"" What's She Eating Now?: Le Post du Fooding

Saturday, September 26, 2009

Le Post du Fooding

The place: PS 1 Contemporary Art Center. The
Event: Le Fooding, a collision of American and French chefs serving up tastes of their handiwork to benefit Action Against Hunger. Theme of the night: long ass lines, and lots of 'em.

The event concept is a good one. Local chefs face off against their French counterparts at a fun, casual event in a cool venue for a worthy cause. The execution, however, could use some work. The first line of the night was the one to get in and stretched halfway around the block. This just served to warm you up for the queues inside. The lines for some stations spiraled around in curlicues upon curlicues making a fun game out of hunting for the very end. Everyone was having a good time though, which would have made it bearable if only the food was a little more remarkable.

Our first stop, the cheese station. The brie, Liverot and Emmental all left me dismayed. A first for me, I didn't finish a single piece of the slightly dry and rubbery samples. We then joined the back of the first line we could identify. When we got close enough, we could see that it was Wylie Dufresne's station. Expectations were high. Once at the front Wylie informed us we would be eating grilled chicken necks with a yuzu marmalade. The marmalade was beguiling and quite lovely, if only it had been paired with something else. The chicken necks were hard to eat, particularly in the low lit courtyard, and the experience of maneuvering around the vertebrae was not a pleasant one. A lot of work for very little meat that wasn't that good.

Starting to lose hope in Le Fooding, the next dish, Brooklyn chef Sean Rembold's Fried Corn and Scallop Butter, provided salvation. This dish was truly divine. Corn dipped in a deep fryer and served with a rich butter based sauce that had small pieces of scallop and was flavored with shallots, chives, paprika and peppers. The fresh corn and the decadent sauce were a well devised match and the hint of mint from the garnish added a little je ne sais quoi to this outer borough creation. After seeing Chef Rembold at work, Diner went straight to the top of my list of places to try.

Next we queued up for Paris chef William Ledeuik's marinaded grilled pork rib. The teriyaki pineapple sauce tasted fairly pedestrian but the rib itself was cooked to perfection, if only there was more than the one tiny little rib after the seemingly never-ending wait for it. Then we went from the far courtyard area to the near one, where the installation that undulated about the space could be seen more clearly in the brighter lighting. It was an interesting series of tents that were copper colored on the inside, fur covered on the outside. Sounds blah, photographs not so great but a real feast for the eyes in person.

While we waited for Christophe Pele's barbecued sirloin, we sent two scouts from our party to retrieve some soup from a oddly un-patronized station to hold us over on our slow march to the food. The steak was my second favorite dish of the night but again, very small considering the journey to the table. Last from the savory category was David Chang's Bo Saam. By the time we got to it some of the accouterments had run out so I am not sure what the full dish was meant to taste like but the pork was delicious and the slightly spicy sauce was exactly what the pork needed.

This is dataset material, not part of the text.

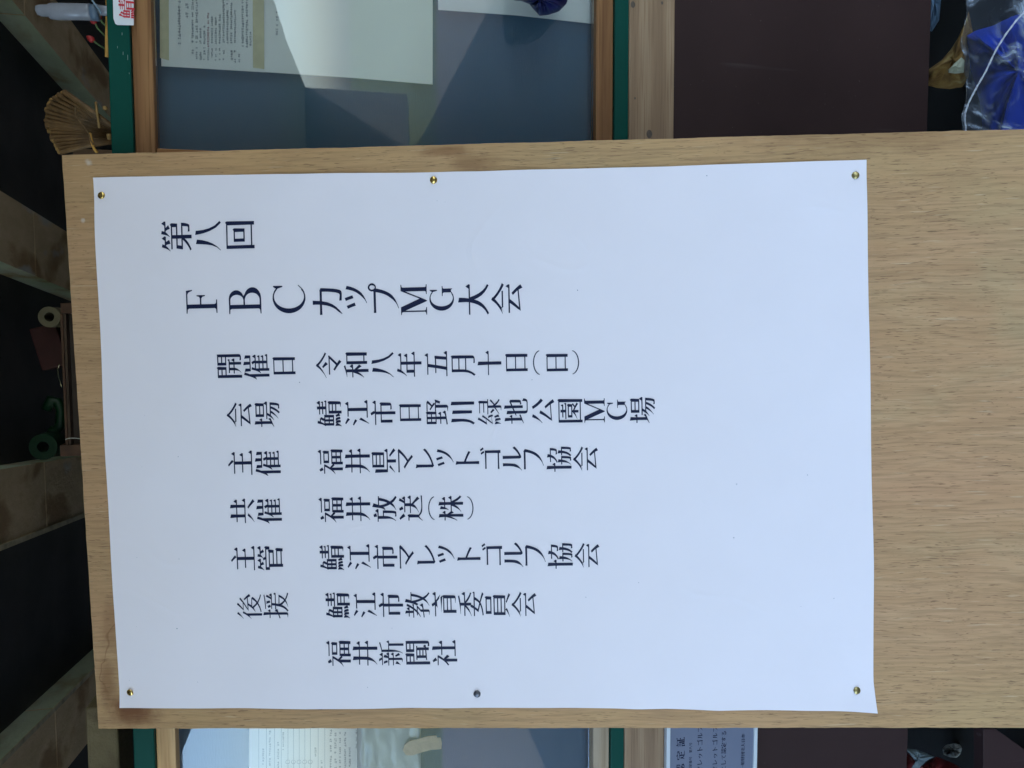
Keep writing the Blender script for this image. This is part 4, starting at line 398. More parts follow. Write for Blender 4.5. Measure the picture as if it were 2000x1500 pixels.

Then the biggest bottleneck of the night, dessert. Brooklyn's The Greene was there serving up ice cream cones, or rather one woman from The Greene was individually scooping and making cones for each diner at the event while a male coworker simply watched. This was by far the longest wait of the evening, reminiscent of manufacturing before the invention of the assembly line. We tried both flavors, the vanilla bourbon and the hazelnut gianduja. The former tasted good but was not very creamy and in fact a little icy. The hazelnut, on the other hand, was smooth and a perfect richness with small pieces of hazelnut providing just the right amount of crunch throughout.

All of the people working the event wore shirts with "I Hate Le Fooding" printed on the front, which made me wonder on the way out if I too hated Le Fooding. While the lines were certainly formidable, and some of the food only decent, I think I would more appropriately wear a shirt that reads "I liked Le Fooding, but I am really glad I wore flats."


  1. wylie dufresne seems to ask "how can i?" as opposed to the more logical first question, "why the fuck should i?"

    its interesting but i fear andy dufresne may make better food.

  2. This sounds like even more of a clusterfuck than last year's Village Voice Choice Eats event. PS I've yet to eat Chang's butt and I'm jealous.

  3. Via Twitter I heard they improved things for Sat night although I am glad I went Friday. I am still too flummoxed by Minetta Gate to enjoy their food (they were there serving up "black label" burgers Sat). A restaurant that will only serve me someplace that is not their dining room lest I pollute their restaurant with my un-famousness is not one whose food I want to eat, fabulous as it may be.

    And Eddiej... I have eaten at Wylie's WD50. Some stuff was a creative thought that misfired in execution, some was truly amazing, but all of it was too cerebral. I was exhausted from thinking so much about the food when I left. Sometimes you just want something to be delicious end of story. Its a fun party trick at first but after a while I tired of wondering how he mixed a pineapple with an escargot to make it taste like bananas Foster.